State funding for school districts is based on enrollment. More than half of the state's 1,054 school districts and more than three-quarters of Orange County's 27 districts are facing declining enrollment.

Santa Ana Unified saw strong population growth in the 1990s and is still building schools to relieve a backlog of overcrowded classrooms. But the district, which has a current enrollment of about 54,800, has lost about 6,000 students in four years. That includes a drop of 1,662 students during the current year that resulted in a loss of $9 million in state funds.

Trustees, who have cut $59 million in spending since 2004, expect enrollment to continue declining. The district is losing students because of declining birthrates and rising housing costs that have forced families to move inland for more affordable homes. Meanwhile, spending on special education, employee benefits and other costs continue to rise.

"After several consecutive years of making reductions, it's not getting any easier," Richardson said.

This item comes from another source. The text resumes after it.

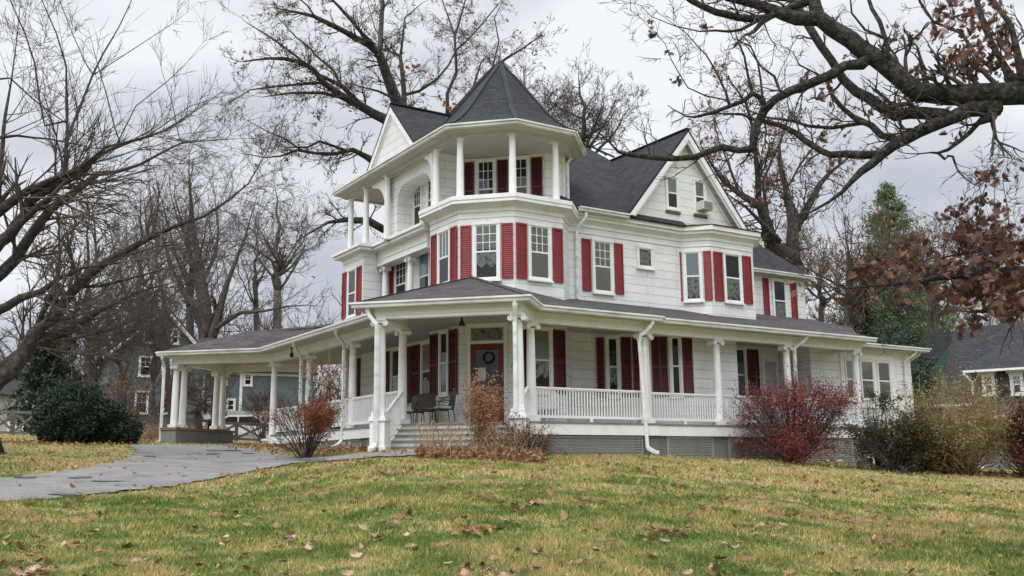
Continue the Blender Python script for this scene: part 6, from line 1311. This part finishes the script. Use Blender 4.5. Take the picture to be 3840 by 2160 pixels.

The most controversial cuts approved Tuesday night involved the closures of the two schools, a move that parents and teachers passionately protested.

The decision to close 297-student Grant, a collection of ramshackle portables in an immigrant neighborhood, will save $413,000 annually. The school opened in 2000 as a temporary home for students at overcrowded Roosevelt and Heninger elementary schools. But more classrooms have been built at Roosevelt and space is available at Heninger, so district officials decided to move the students to those schools.